The recommended workflow is feature branching. That means that new features are developed in branches that are merged to main once they are tested, reviewed and considered stable.

Small, short-lived and self-contained feature branches along with small pull requests are recommended. Feature flags are helpful to avoid having very long lived branches that can be sometimes hard to merge, depending on how quickly the main branch is updated.

The main branch of this repository is protected. No one is allowed to push directly to main.

Commit messages

Commit messages in this project follow a specific set of conventions, which we discuss in this section.

Header line: explain the commit in one line (use the imperative)

Body of commit message is a few lines of text, explaining things
in more detail, possibly giving some background about the issue
being fixed, etc.

The body of the commit message can be several paragraphs, and
please do proper word-wrap and keep columns shorter than about
74 characters or so. That way "git log" will show things
nicely even when it's indented.

Make sure you explain your solution and why you're doing what you're
doing, as opposed to describing what you're doing. Reviewers and your
future self can read the patch, but might not understand why a
particular solution was implemented.

The header line of the commit must be prefixed by the primary affected component followed by colon.

The body of the commit can be omitted if the header line describes the change well enough and the pull request message contains the missing details.

Pull requests

Similarly to what happens with commit messages, pull requests follow a specific set of conventions.

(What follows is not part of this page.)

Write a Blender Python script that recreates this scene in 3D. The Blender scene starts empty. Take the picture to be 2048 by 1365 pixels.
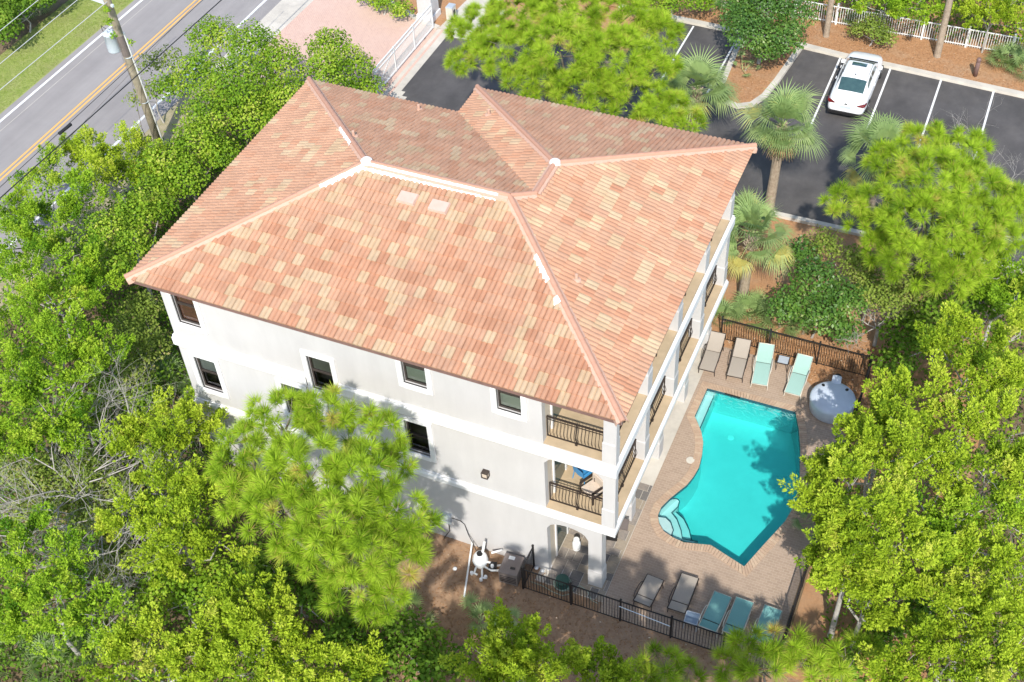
import bpy, bmesh, math, random
import numpy as np
from mathutils import Vector, Matrix
random.seed(7); rng = np.random.default_rng(11)
scene = bpy.context.scene
COL = scene.collection
# ------------------------------------------------------------------ camera
CAM = np.array([25.303, -22.656, 38.191]); YAW, PIT, ROL = math.radians(116.115), math.radians(-45.624), math.radians(-3.835); FPX = 2495.79
_fw = np.array([math.cos(PIT)*math.cos(YAW), math.cos(PIT)*math.sin(YAW), math.sin(PIT)])
_r = np.array([math.sin(YAW), -math.cos(YAW), 0.0]); _u = np.cross(_r, _fw)
_r2 = math.cos(ROL)*_r + math.sin(ROL)*_u; _u2 = -math.sin(ROL)*_r + math.cos(ROL)*_u
cd = bpy.data.cameras.new('camera'); cam = bpy.data.objects.new('camera', cd); COL.objects.link(cam)
cd.sensor_fit = 'HORIZONTAL'; cd.sensor_width = 36; cd.lens = FPX/2048*36; cd.clip_end = 3000; cd.clip_start = .5
cam.matrix_world = Matrix(((_r2[0], _u2[0], -_fw[0], CAM[0]), (_r2[1], _u2[1], -_fw[1], CAM[1]), (_r2[2], _u2[2], -_fw[2], CAM[2]), (0, 0, 0, 1)))
scene.camera = cam
# ------------------------------------------------------------------ sky and sun
SUN_EL = math.radians(45); SDIR = np.array([-.33, .944]); SDIR = SDIR/np.linalg.norm(SDIR)     # horizontal way the light travels
world = bpy.data.worlds.new('World'); scene.world = world; world.use_nodes = True
wn = world.node_tree.nodes; wl = world.node_tree.links
sky = wn.new('ShaderNodeTexSky'); sky.sky_type = 'NISHITA'; sky.sun_disc = False; sky.sun_elevation = SUN_EL
sky.sun_rotation = math.atan2(-SDIR[0], -SDIR[1])
wl.new(sky.outputs[0], wn['Background'].inputs[0]); wn['Background'].inputs[1].default_value = .15
sl = bpy.data.lights.new('sun', 'SUN'); sl.energy = 3.0; sl.angle = math.radians(.53); sl.color = (1, .96, .89)
sun = bpy.data.objects.new('sun', sl); COL.objects.link(sun)
sun.rotation_euler = Vector((SDIR[0]*math.cos(SUN_EL), SDIR[1]*math.cos(SUN_EL), -math.sin(SUN_EL))).to_track_quat('-Z', 'Y').to_euler()
sun.location = (0, 0, 60)
scene.view_settings.view_transform = 'Standard'; scene.view_settings.look = 'None'; scene.view_settings.exposure = .80; scene.view_settings.gamma = 1
scene.cycles.max_bounces = 8; scene.cycles.diffuse_bounces = 4; scene.cycles.transparent_max_bounces = 12

def G(px, py, z=0.0):
    """point of the place at height z that lies along a line of sight (used to survey the photograph)"""
    d = _fw*FPX + _r2*(px-1024) - _u2*(py-682.5)
    return CAM + d*((z-CAM[2])/d[2])
def ppm(P): return FPX/float(np.dot(np.asarray(P)-CAM, _fw))

# ------------------------------------------------------------------ helpers
def tag(o, label=None, cat=None, group=None, kind=None):
    if label: o['label'] = label
    if cat: o['category'] = cat
    if group: o['group'] = group
    if kind: o['kind'] = kind
    return o
def empty(name, loc=(0, 0, 0), rz=0, **k):
    o = bpy.data.objects.new(name, None); COL.objects.link(o); o.location = loc; o.rotation_euler = (0, 0, rz); o.empty_display_size = .2
    return tag(o, **k)
def link(name, me, parent=None, loc=None, rot=None, **k):
    o = bpy.data.objects.new(name, me); COL.objects.link(o)
    if parent: o.parent = parent
    if loc is not None: o.location = loc
    if rot is not None: o.rotation_euler = rot
    return tag(o, **k)
def copy_tree(o, parent=None):
    c = o.copy(); COL.objects.link(c); c.parent = parent
    for ch in [x for x in o.children]: copy_tree(ch, c)
    return c

class MB:
    def __init__(s): s.v = []; s.f = []; s.m = []; s.mi = 0
    def add(s, vs, fs):
        n = len(s.v); s.v += [tuple(map(float, p)) for p in vs]
        for f in fs: s.f.append([i+n for i in f]); s.m.append(s.mi)
        return s
    def box(s, a, b, taper=0):
        (x0, y0, z0), (x1, y1, z1) = a, b; t = taper
        return s.add([(x0, y0, z0), (x1, y0, z0), (x1, y1, z0), (x0, y1, z0), (x0+t, y0+t, z1), (x1-t, y0+t, z1), (x1-t, y1-t, z1), (x0+t, y1-t, z1)],
                     [(0, 3, 2, 1), (4, 5, 6, 7), (0, 1, 5, 4), (1, 2, 6, 5), (2, 3, 7, 6), (3, 0, 4, 7)])
    def cbox(s, c, sz): return s.box([c[i]-sz[i]/2 for i in range(3)], [c[i]+sz[i]/2 for i in range(3)])
    def prism(s, poly, z0, z1, top=True, bot=True):
        n = len(poly); a = sum(poly[i][0]*poly[(i+1) % n][1]-poly[(i+1) % n][0]*poly[i][1] for i in range(n))
        if a < 0: poly = poly[::-1]
        vs = [(p[0], p[1], z0) for p in poly]+[(p[0], p[1], z1) for p in poly]
        fs = [(i, (i+1) % n, (i+1) % n+n, i+n) for i in range(n)]
        if top: fs.append(tuple(range(n, 2*n)))
        if bot: fs.append(tuple(range(n-1, -1, -1)))
        return s.add(vs, fs)
    def sheet(s, poly, z):
        n = len(poly); a = sum(poly[i][0]*poly[(i+1) % n][1]-poly[(i+1) % n][0]*poly[i][1] for i in range(n))
        if a < 0: poly = poly[::-1]
        return s.add([(p[0], p[1], z) for p in poly], [tuple(range(n))])
    def tube(s, path, r, n=6, cap=True):
        P = [np.array(p, float) for p in path]; k = len(P)
        R = list(r) if hasattr(r, '__len__') else [r]*k
        vs = []; ref = None
        for i in range(k):
            t = P[min(i+1, k-1)]-P[max(i-1, 0)]; t = t/(np.linalg.norm(t)+1e-9)
            if ref is None:
                ref = np.cross(t, (0, 0, 1) if abs(t[2]) < .9 else (1, 0, 0))
            a = ref-t*np.dot(ref, t); a = a/(np.linalg.norm(a)+1e-9); ref = a; b = np.cross(t, a)
            for j in range(n):
                q = 2*math.pi*j/n; vs.append(P[i]+R[i]*(a*math.cos(q)+b*math.sin(q)))
        fs = [(i*n+j, i*n+(j+1) % n, (i+1)*n+(j+1) % n, (i+1)*n+j) for i in range(k-1) for j in range(n)]
        if cap: fs += [tuple(range(n-1, -1, -1)), tuple(range((k-1)*n, k*n))]
        return s.add(vs, fs)
    def bar(s, a, b, w, h):
        a, b = np.array(a, float), np.array(b, float); t = (b-a)/np.linalg.norm(b-a)
        u = np.cross(t, (0, 0, 1) if abs(t[2]) < .95 else (0, 1, 0)); u = u/np.linalg.norm(u); v = np.cross(u, t)
        vs = [p+u*w/2*i+v*h/2*j for p in (a, b) for (i, j) in ((-1, -1), (1, -1), (1, 1), (-1, 1))]
        return s.add(vs, [(0, 3, 2, 1), (4, 5, 6, 7), (0, 1, 5, 4), (1, 2, 6, 5), (2, 3, 7, 6), (3, 0, 4, 7)])
    def lathe(s, prof, n=16, c=(0, 0, 0)):
        vs = []; k = len(prof)
        for r, z in prof:
            for j in range(n): q = 2*math.pi*j/n; vs.append((c[0]+r*math.cos(q), c[1]+r*math.sin(q), c[2]+z))
        fs = [(i*n+j, i*n+(j+1) % n, (i+1)*n+(j+1) % n, (i+1)*n+j) for i in range(k-1) for j in range(n)]
        fs += [tuple(range(n-1, -1, -1)), tuple(range((k-1)*n, k*n))]
        return s.add(vs, fs)
    def grid(s, P):   # P[i][j]
        a, b = len(P), len(P[0])
        return s.add([p for r in P for p in r], [(i*b+j, i*b+j+1, (i+1)*b+j+1, (i+1)*b+j) for i in range(a-1) for j in range(b-1)])
    def mesh(s, name, mats, smooth=False):
        me = bpy.data.meshes.new(name); me.from_pydata(s.v, [], s.f)
        for m in (mats if isinstance(mats, (list, tuple)) else [mats]): me.materials.append(m)
        if any(s.m): me.polygons.foreach_set('material_index', s.m)
        if smooth: me.polygons.foreach_set('use_smooth', [True]*len(s.f))
        me.update(); return me
    def build(s, name, mats, parent=None, smooth=False, **k):
        return link(name, s.mesh(name, mats, smooth), parent, **k)
def bevel(o, w=.02, seg=2):
    m = o.modifiers.new('b', 'BEVEL'); m.width = w; m.segments = seg; m.limit_method = 'ANGLE'; return o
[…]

The title must explain the pull request in one line (use the imperative) and must be prefixed by the primary affected component followed by colon.

The body of the pull request is a few lines of text, explaining things in more detail, possibly giving some background about the issue being fixed, etc.

Make sure you explain your solution and why you're doing what you're doing, as opposed to describing what you're doing. Reviewers and your future self can read the patch, but might not understand why a particular solution was implemented.

Pull requests must be in a "mergeable" state, pass all the automatic checks and receive at least +1 from the reviewers before being merged.

When merging pull requests, using merge commits is mandatory. That means that the commit history of the pull request must be meaningful and clean.